Question

Solve \[{{e}^{-\log {{e}^{2}}}}\].

Answer 1

Hint: We are given an expression based on logarithm function and the exponential function. We have to solve the expression and obtain the value for the same. The expression first needs to be reduced and then the value be obtained. We know that, \[a\log b=\log {{b}^{a}}\] and using this we will rearrange the expression a bit so that the expression can be easily simplified. While obtaining the value, we will put \[{{\log }_{10}}e=0.4342\] and then compute further to obtain the value of the given expression. Hence, we will have the required value.

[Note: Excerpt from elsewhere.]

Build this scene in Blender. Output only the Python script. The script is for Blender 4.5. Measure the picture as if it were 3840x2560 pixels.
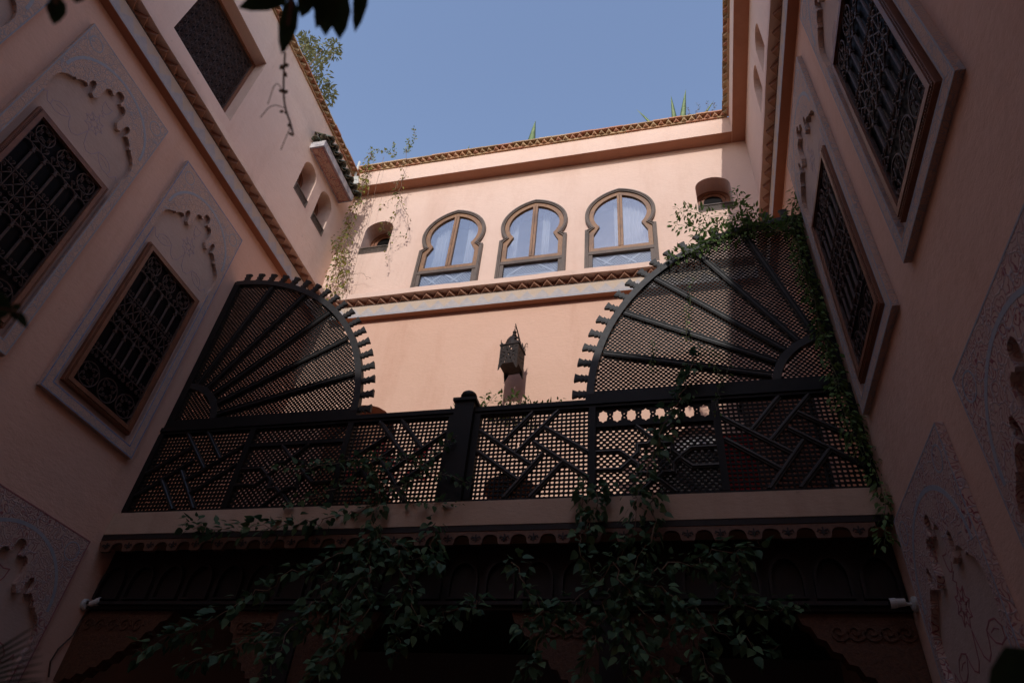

Complete step by step answer:
According to the given question, we are given an expression and we are asked to solve the expression. The expression given to us is,
\[{{e}^{-\log {{e}^{2}}}}\]
We can see that the above expression has a logarithm function and an exponential function. We will be using their properties in order to solve the expression and hence obtain the value of the expression.
We know that, \[a\log b=\log {{b}^{a}}\] and we will use this to solve the expression. We can rewrite the given expression as,
\[\Rightarrow {{e}^{\log {{e}^{-2}}}}\]
Using the property again, we get,
\[\Rightarrow {{e}^{-2\log e}}\]
Now, we know that the value of \[{{\log }_{10}}e=0.4342\], applying this value in our expression, we have the value of the expression as,
\[\Rightarrow {{e}^{-2\left( 0.4342 \right)}}\]
We get the new expression as,
\[\Rightarrow {{e}^{-0.8486}}\]
\[\Rightarrow 0.4280\]
Therefore, the value of the given expression is \[{{e}^{-0.8486}}\] or 0.4280.

Note: The use of logarithm property should be carefully done or else the exponential terms will get unnecessarily cancelled. We also know that, \[{{e}^{\log }}=1\]. But, it should be used with the clear idea of getting the expression reduced else might create more complexity in the question.